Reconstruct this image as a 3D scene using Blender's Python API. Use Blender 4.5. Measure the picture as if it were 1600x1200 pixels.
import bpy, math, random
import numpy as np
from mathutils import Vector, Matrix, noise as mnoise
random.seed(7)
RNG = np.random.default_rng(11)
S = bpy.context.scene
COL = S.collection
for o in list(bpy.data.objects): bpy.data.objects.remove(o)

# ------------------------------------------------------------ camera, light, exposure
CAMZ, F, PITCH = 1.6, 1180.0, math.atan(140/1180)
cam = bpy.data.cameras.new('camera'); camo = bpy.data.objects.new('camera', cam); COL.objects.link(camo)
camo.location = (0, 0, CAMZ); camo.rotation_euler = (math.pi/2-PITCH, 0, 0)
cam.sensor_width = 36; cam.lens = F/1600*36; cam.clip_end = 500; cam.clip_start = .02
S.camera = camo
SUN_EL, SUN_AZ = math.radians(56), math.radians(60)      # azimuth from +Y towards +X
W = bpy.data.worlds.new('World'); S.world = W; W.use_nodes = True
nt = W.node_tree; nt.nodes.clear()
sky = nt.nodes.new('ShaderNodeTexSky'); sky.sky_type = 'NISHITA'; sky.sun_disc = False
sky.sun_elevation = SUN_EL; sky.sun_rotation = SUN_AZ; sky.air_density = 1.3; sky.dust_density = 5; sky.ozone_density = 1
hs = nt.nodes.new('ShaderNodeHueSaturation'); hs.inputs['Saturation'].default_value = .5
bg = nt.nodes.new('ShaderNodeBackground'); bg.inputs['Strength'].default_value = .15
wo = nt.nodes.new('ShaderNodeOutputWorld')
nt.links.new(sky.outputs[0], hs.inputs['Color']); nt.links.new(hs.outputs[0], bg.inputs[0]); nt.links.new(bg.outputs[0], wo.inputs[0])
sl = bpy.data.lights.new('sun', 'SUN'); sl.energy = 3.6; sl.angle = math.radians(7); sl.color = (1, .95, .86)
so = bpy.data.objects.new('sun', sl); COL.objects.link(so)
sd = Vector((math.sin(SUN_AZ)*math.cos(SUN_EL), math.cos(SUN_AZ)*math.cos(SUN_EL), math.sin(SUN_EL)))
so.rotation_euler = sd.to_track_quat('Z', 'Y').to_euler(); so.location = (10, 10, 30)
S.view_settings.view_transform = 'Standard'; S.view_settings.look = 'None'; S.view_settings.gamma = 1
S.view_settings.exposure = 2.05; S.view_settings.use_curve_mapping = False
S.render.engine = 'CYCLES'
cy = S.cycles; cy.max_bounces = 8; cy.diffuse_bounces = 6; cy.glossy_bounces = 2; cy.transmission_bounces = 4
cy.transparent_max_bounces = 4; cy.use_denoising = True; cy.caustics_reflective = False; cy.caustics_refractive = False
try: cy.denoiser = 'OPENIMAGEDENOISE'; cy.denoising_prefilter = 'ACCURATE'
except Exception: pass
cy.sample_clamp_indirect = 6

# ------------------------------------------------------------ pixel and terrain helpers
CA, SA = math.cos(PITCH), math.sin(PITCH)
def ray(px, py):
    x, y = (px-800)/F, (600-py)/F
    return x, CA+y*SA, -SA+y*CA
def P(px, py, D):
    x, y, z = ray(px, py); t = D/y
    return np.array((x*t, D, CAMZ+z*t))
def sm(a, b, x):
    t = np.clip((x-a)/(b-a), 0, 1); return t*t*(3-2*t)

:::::

Your task is to repeat the data exactly, with nothing left out.

■ RESPONSE ■
Reconstruct this image as a 3D scene using Blender's Python API. Use Blender 4.5. Measure the picture as if it were 1600x1200 pixels.
import bpy, math, random
import numpy as np
from mathutils import Vector, Matrix, noise as mnoise
random.seed(7)
RNG = np.random.default_rng(11)
S = bpy.context.scene
COL = S.collection
for o in list(bpy.data.objects): bpy.data.objects.remove(o)

# ------------------------------------------------------------ camera, light, exposure
CAMZ, F, PITCH = 1.6, 1180.0, math.atan(140/1180)
cam = bpy.data.cameras.new('camera'); camo = bpy.data.objects.new('camera', cam); COL.objects.link(camo)
camo.location = (0, 0, CAMZ); camo.rotation_euler = (math.pi/2-PITCH, 0, 0)
cam.sensor_width = 36; cam.lens = F/1600*36; cam.clip_end = 500; cam.clip_start = .02
S.camera = camo
SUN_EL, SUN_AZ = math.radians(56), math.radians(60)      # azimuth from +Y towards +X
W = bpy.data.worlds.new('World'); S.world = W; W.use_nodes = True
nt = W.node_tree; nt.nodes.clear()
sky = nt.nodes.new('ShaderNodeTexSky'); sky.sky_type = 'NISHITA'; sky.sun_disc = False
sky.sun_elevation = SUN_EL; sky.sun_rotation = SUN_AZ; sky.air_density = 1.3; sky.dust_density = 5; sky.ozone_density = 1
hs = nt.nodes.new('ShaderNodeHueSaturation'); hs.inputs['Saturation'].default_value = .5
bg = nt.nodes.new('ShaderNodeBackground'); bg.inputs['Strength'].default_value = .15
wo = nt.nodes.new('ShaderNodeOutputWorld')
nt.links.new(sky.outputs[0], hs.inputs['Color']); nt.links.new(hs.outputs[0], bg.inputs[0]); nt.links.new(bg.outputs[0], wo.inputs[0])
sl = bpy.data.lights.new('sun', 'SUN'); sl.energy = 3.6; sl.angle = math.radians(7); sl.color = (1, .95, .86)
so = bpy.data.objects.new('sun', sl); COL.objects.link(so)
sd = Vector((math.sin(SUN_AZ)*math.cos(SUN_EL), math.cos(SUN_AZ)*math.cos(SUN_EL), math.sin(SUN_EL)))
so.rotation_euler = sd.to_track_quat('Z', 'Y').to_euler(); so.location = (10, 10, 30)
S.view_settings.view_transform = 'Standard'; S.view_settings.look = 'None'; S.view_settings.gamma = 1
S.view_settings.exposure = 2.05; S.view_settings.use_curve_mapping = False
S.render.engine = 'CYCLES'
cy = S.cycles; cy.max_bounces = 8; cy.diffuse_bounces = 6; cy.glossy_bounces = 2; cy.transmission_bounces = 4
cy.transparent_max_bounces = 4; cy.use_denoising = True; cy.caustics_reflective = False; cy.caustics_refractive = False
try: cy.denoiser = 'OPENIMAGEDENOISE'; cy.denoising_prefilter = 'ACCURATE'
except Exception: pass
cy.sample_clamp_indirect = 6

# ------------------------------------------------------------ pixel and terrain helpers
CA, SA = math.cos(PITCH), math.sin(PITCH)
def ray(px, py):
    x, y = (px-800)/F, (600-py)/F
    return x, CA+y*SA, -SA+y*CA
def P(px, py, D):
    x, y, z = ray(px, py); t = D/y
    return np.array((x*t, D, CAMZ+z*t))
def sm(a, b, x):
    t = np.clip((x-a)/(b-a), 0, 1); return t*t*(3-2*t)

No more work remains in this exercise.